As we visited the site, we were reminded of the terrible consequences of the Khmer Rouge takeover of Cambodia in 1975, shortly after the U.S. left Vietnam.  Led by Pol Pot, a radical communist, the Khmer Rouge massacred close to two million Cambodians, almost one out of every three citizens.  In a brutal attempt to create a classless society, all of the doctors, teachers, artists, administrator and other educated people were summarily executed.  Anyone who wore eye glasses was assumed to be an educated person and was tortured and killed.  The rest of the population, including the sick, the aged, pregnant women and children, were forcibly evacuated to the country side and put to work growing rice.  Tens of thousands died of overwork and undernourishment in what came to be known as the Killing Fields. 

This tragic episode set back economic progress in the country for several generations, a problem which is still being felt today as the country struggles to improve its economic situation and quality of life.  It also set back the restoration efforts at Angkor Wat, where only two of the seven thousand workers employed by the French to work on the restoration, survived the “holocaust”, a word our guide used to describe the period.  The rest of the workers were put to death for having worked with the French.  The final obstacle to re-opening the site to tourism was the thousands of land mines that were planted on the site during the war and which only recently have been largely although not totally cleared out.

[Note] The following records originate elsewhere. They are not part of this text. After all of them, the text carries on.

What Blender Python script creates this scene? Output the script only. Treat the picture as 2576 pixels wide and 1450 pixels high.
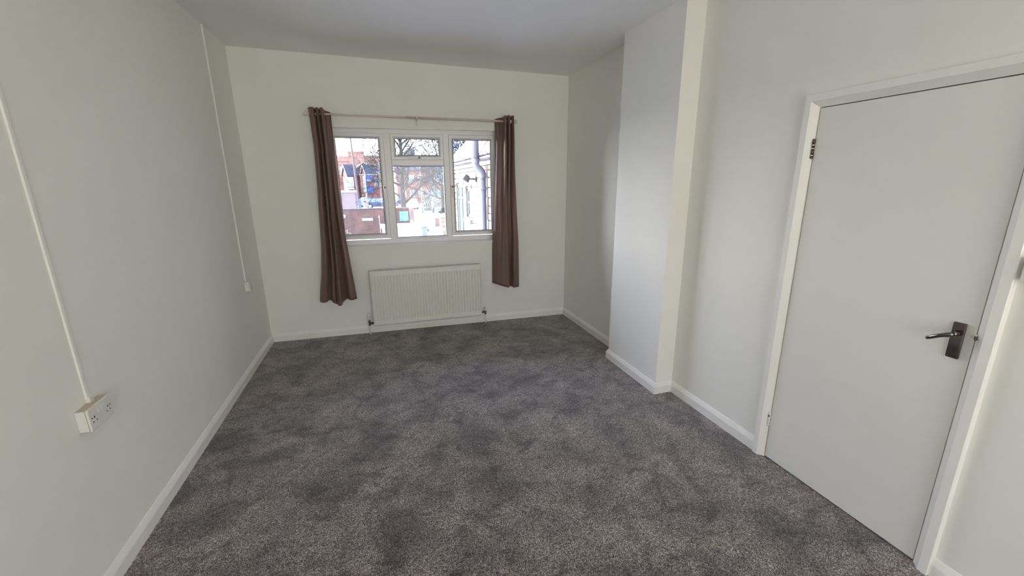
import bpy, math, random
from mathutils import Vector, Matrix, noise

# ------------------------------------------------------------------ clear
for o in list(bpy.data.objects):
    bpy.data.objects.remove(o)
sc = bpy.context.scene
C = sc.collection
PI = math.pi

# ------------------------------------------------------------------ camera
EYE = Vector((0.0, 0.0, 1.6557))
yaw, pitch, roll = 0.3008, -0.2509, -0.0091
fwd = Vector((math.sin(yaw) * math.cos(pitch), math.cos(yaw) * math.cos(pitch), math.sin(pitch)))
r0 = Vector((math.cos(yaw), -math.sin(yaw), 0))
u0 = r0.cross(fwd)
right = math.cos(roll) * r0 + math.sin(roll) * u0
up = -math.sin(roll) * r0 + math.cos(roll) * u0
cam_data = bpy.data.cameras.new('camera')
cam_data.sensor_fit = 'HORIZONTAL'
cam_data.sensor_width = 36.0
cam_data.lens = 1051.4457 / 2576.0 * 36.0
cam_data.clip_start = 0.02
cam_data.clip_end = 500
cam = bpy.data.objects.new('camera', cam_data)
C.objects.link(cam)
m = Matrix((right, up, -fwd)).transposed().to_4x4()
m.translation = EYE
cam.matrix_world = m
sc.camera = cam

# ------------------------------------------------------------------ sky, sun, lights, exposure
SKY_STRENGTH = 14.6
SUN_STRENGTH = 8.0
REAR_POWER = 29.0
EXPOSURE = 0.0
sc.view_settings.view_transform = 'Standard'
sc.view_settings.look = 'None'
sc.view_settings.gamma = 1.0
sc.view_settings.use_curve_mapping = False
sc.view_settings.exposure = EXPOSURE
sc.cycles.max_bounces = 12
sc.cycles.diffuse_bounces = 8
sc.cycles.use_denoising = True
sc.cycles.caustics_reflective = False
sc.cycles.caustics_refractive = False

world = bpy.data.worlds.new('sky')
sc.world = world
world.use_nodes = True
wn, wl = world.node_tree.nodes, world.node_tree.links
wn.clear()
wo = wn.new('ShaderNodeOutputWorld')
wb = wn.new('ShaderNodeBackground')
wt = wn.new('ShaderNodeTexCoord')
ws = wn.new('ShaderNodeSeparateXYZ')
wr = wn.new('ShaderNodeValToRGB')
wr.color_ramp.elements[0].position = 0.0
wr.color_ramp.elements[0].color = (0.98, 0.96, 0.95, 1)
wr.color_ramp.elements[1].position = 0.75
wr.color_ramp.elements[1].color = (0.44, 0.52, 0.86, 1)
e = wr.color_ramp.elements.new(0.22)
e.color = (0.76, 0.79, 0.95, 1)
wl.new(wt.outputs['Generated'], ws.inputs[0])
wl.new(ws.outputs['Z'], wr.inputs['Fac'])
# hazy winter sky: brighter and a little warmer towards the low sun on the left
to_sun = Vector((-1.0, 0.227, 0.16)).normalized()
SKY_AWAY, SKY_GLOW, GLOW_POWER = 0.58, 2.1, 2.6
vn = wn.new('ShaderNodeVectorMath'); vn.operation = 'NORMALIZE'
wl.new(wt.outputs['Generated'], vn.inputs[0])
vd = wn.new('ShaderNodeVectorMath'); vd.operation = 'DOT_PRODUCT'
vd.inputs[1].default_value = (-0.93, 0.25, 0.27)
wl.new(vn.outputs[0], vd.inputs[0])
def wmath(op, a_, b_):
    k = wn.new('ShaderNodeMath'); k.operation = op
    for i_, q in enumerate((a_, b_)):
        if isinstance(q, (int, float)): k.inputs[i_].default_value = q
        else: wl.new(q, k.inputs[i_])
    return k.outputs[0]
glow = wmath('POWER', wmath('MAXIMUM', vd.outputs['Value'], 0.0), GLOW_POWER)
wl.new(wr.outputs['Color'], wb.inputs['Color'])
wl.new(wmath('MULTIPLY', wmath('ADD', wmath('MULTIPLY', glow, SKY_GLOW), SKY_AWAY), SKY_STRENGTH), wb.inputs['Strength'])
wl.new(wb.outputs[0], wo.inputs[0])

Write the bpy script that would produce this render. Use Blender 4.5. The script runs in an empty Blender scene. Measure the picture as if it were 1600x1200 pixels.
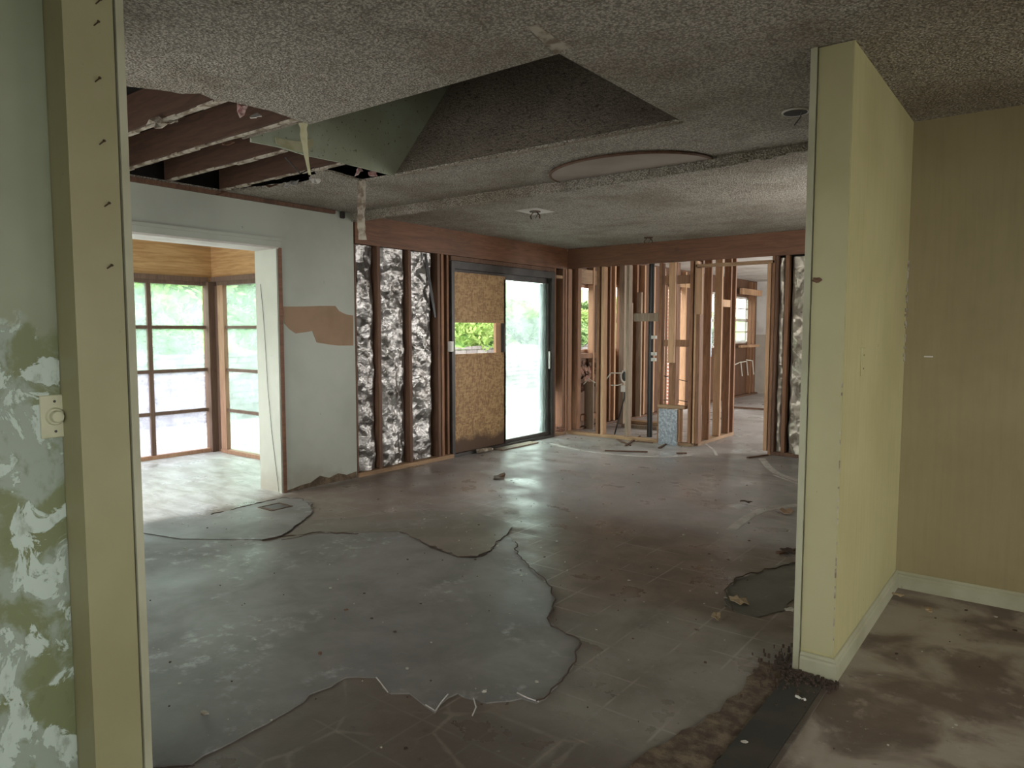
import bpy, bmesh, math, random
from mathutils import Vector, noise as mnoise, Matrix
sc = bpy.context.scene
COL = sc.collection
# ---------------------------------------------------------------- camera, world, light
F = 1115.8; YAW = math.radians(37.579); PIT = math.radians(4.254); H = 1.36
cam = bpy.data.cameras.new('camera'); camo = bpy.data.objects.new('camera', cam); COL.objects.link(camo)
cam.sensor_width = 36; cam.lens = 36 * F / 1600; cam.clip_start = .03; cam.clip_end = 300
camo.location = (0, 0, H); camo.rotation_euler = (math.pi / 2 - PIT, 0, YAW)
sc.camera = camo
sc.view_settings.view_transform = 'Standard'; sc.view_settings.look = 'None'
sc.view_settings.exposure = 0.16; sc.view_settings.gamma = 1; sc.view_settings.use_curve_mapping = False
try:
    sc.cycles.max_bounces = 12; sc.cycles.diffuse_bounces = 8; sc.cycles.transparent_max_bounces = 16
    sc.cycles.sample_clamp_indirect = 6
    sc.cycles.use_denoising = True
except Exception: pass
world = bpy.data.worlds.new('overcast_sky'); sc.world = world; world.use_nodes = True
_b = world.node_tree.nodes['Background']; _b.inputs[0].default_value = (1, .985, .96, 1); _b.inputs[1].default_value = 8.0

def area(name, loc, rot, sx, sy, power, col=(1, 1, 1), portal=False):
    l = bpy.data.lights.new(name, 'AREA'); l.shape = 'RECTANGLE'; l.size = sx; l.size_y = sy
    l.energy = power; l.color = col
    if portal: l.cycles.is_portal = True
    o = bpy.data.objects.new(name, l); COL.objects.link(o); o.location = loc; o.rotation_euler = rot
    return o
R = math.radians
# added fill lamps on unseen sides; the first stands for an inferred east window
area('unseen_east_light', (3.18, 3.6, 1.45), (0, R(100), 0), 1.3, 1.0, 36, (1, .99, .92))
area('unseen_east_light', (3.18, -.6, 1.3), (0, R(115), 0), 1.4, 1.8, 44, (1, .99, .93))  # second east lamp, added to lift the near ceiling
area('right_wall_fill', (-.84, 6.0, 1.45), (0, R(122), 0), 1.3, 1.7, 26, (1, .98, .95))  # added lamp, tilted up to brighten the far ceiling
area('south_fill', (-3.8, .95, 1.4), (R(90), 0, 0), 2.0, 1.4, 14, (1, .99, .95))  # added lamp out of view, lights the back wall beams
area('bay_side_fill', (-6.5, 1.12, 1.1), (R(90), 0, 0), 1.7, 1.6, 34, (1, .99, .97))  # added lamp to brighten the bay floor and panelling
area('far_room_fill', (-.15, 11.5, 1.4), (0, R(90), 0), 1.6, 2.4, 220, (1, .98, .95))  # lamp added at a solid unseen wall to brighten the back rooms

# ---------------------------------------------------------------- pixel -> point on a plane of the place
FW = Vector((-math.sin(YAW) * math.cos(PIT), math.cos(YAW) * math.cos(PIT), -math.sin(PIT)))
RT = Vector((math.cos(YAW), math.sin(YAW), 0)); UP = RT.cross(FW)
def ray(x, y): return FW + RT * ((x - 800) / F) - UP * ((y - 600) / F)
def atz(x, y, z=0.0):
    d = ray(x, y); return Vector((0, 0, H)) + d * ((z - H) / d.z)
def atx(x, y, X):
    d = ray(x, y); return Vector((0, 0, H)) + d * (X / d.x)
def aty(x, y, Y):
    d = ray(x, y); return Vector((0, 0, H)) + d * (Y / d.y)

# ---------------------------------------------------------------- material helpers
class V:
    def __init__(s, nt, k): s.nt = nt; s.k = k
    def _m(s, op, *a, clamp=False):
        n = s.nt.nodes.new('ShaderNodeMath'); n.operation = op; n.use_clamp = clamp
        for i, v in enumerate((s,) + a):
            if isinstance(v, V): s.nt.links.new(v.k, n.inputs[i])
            else: n.inputs[i].default_value = v
        return V(s.nt, n.outputs[0])
    def __add__(s, o): return s._m('ADD', o)
    def __sub__(s, o): return s._m('SUBTRACT', o)
    def __mul__(s, o): return s._m('MULTIPLY', o)
    def abs(s): return s._m('ABSOLUTE')
    def max(s, o): return s._m('MAXIMUM', o)
    def min(s, o): return s._m('MINIMUM', o)
    def inv(s):
        n = s.nt.nodes.new('ShaderNodeMath'); n.operation = 'SUBTRACT'; n.inputs[0].default_value = 1
        s.nt.links.new(s.k, n.inputs[1]); return V(s.nt, n.outputs[0])
    def ss(s, a, b):            # smoothstep, falling when a > b
        n = s.nt.nodes.new('ShaderNodeMapRange'); n.interpolation_type = 'SMOOTHSTEP'
        s.nt.links.new(s.k, n.inputs['Value'])
        if a < b: n.inputs['From Min'].default_value = a; n.inputs['From Max'].default_value = b
        else:
            n.inputs['From Min'].default_value = b; n.inputs['From Max'].default_value = a
            n.inputs['To Min'].default_value = 1; n.inputs['To Max'].default_value = 0
        return V(s.nt, n.outputs[0])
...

 On our final night at Angkor Wat, which happened to be my 70th birthday, Valerie and I enjoyed a candlelight dinner at the French restaurant in our hotel and reflected on our good fortune to have been able to enjoy so many wonderful travel experiences together through our forty-six years of marriage. I couldn’t imagine a better place to celebrate my birthday or a nicer traveling companion with whom to celebrate it.